Results: Among kinship children, 25% experienced at least one type of abuse (13% physical abuse, 8% sexual abuse, 4% emotional abuse), 29% at least one type of neglect (27% physical neglect, 2% abandonment), and 89% were expose to at least one type of household dysfunction (84% substance abuse, 28% mental illness, 22% incarceration, 6% domestic violence). Approximately 31% of children had one childhood adversity in comparison to 3% with no exposure, and 46% and 20% being exposed to two and ≥3 ACEs, respectively. The cumulative effect of ACEs on behavioral problems indicated that those with two ACEs had fewer internalizing problems (b= -3.92, p = .004) compared to those with ≥3 adversities. Similarly, children who experienced none or one (b= -5.09, p = .017), or two ACEs (b= -5.54, p = .004) had fewer externalizing problems compared to those who had ≥3 ACEs. The cumulative impacts of household dysfunction (internalizing: b = -6.93, p = .001; externalizing: b = -4.90, p = .017) and neglect (internalizing: b= -4.87, p =.048; externalizing: b= -8.45, p = .037) were weaker than that of abuse. Finally, only parental/caregivers’ mental illness was a significant predictor of children’s internalizing (b= 6.54, p =.003) and externalizing problems (b= 9.72, p < .001) while controlling for other types of ACEs.

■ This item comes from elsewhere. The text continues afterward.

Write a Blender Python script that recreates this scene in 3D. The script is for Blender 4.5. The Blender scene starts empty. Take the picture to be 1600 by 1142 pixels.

Conclusions and Implications: The results showed that a large proportion of children in kinship experienced both household dysfunction and maltreatment. Also, ACEs negatively impact children’s behavioral problems with the effects of abuse being more severe than neglect and household dysfunction. More importantly, this study highlights the effects of parental/caregiver’s mental illness on children’s behavioral problems. Findings indicate the importance of addressing ACEs in kinship care, including provisions of mental health treatments to parents/caregivers.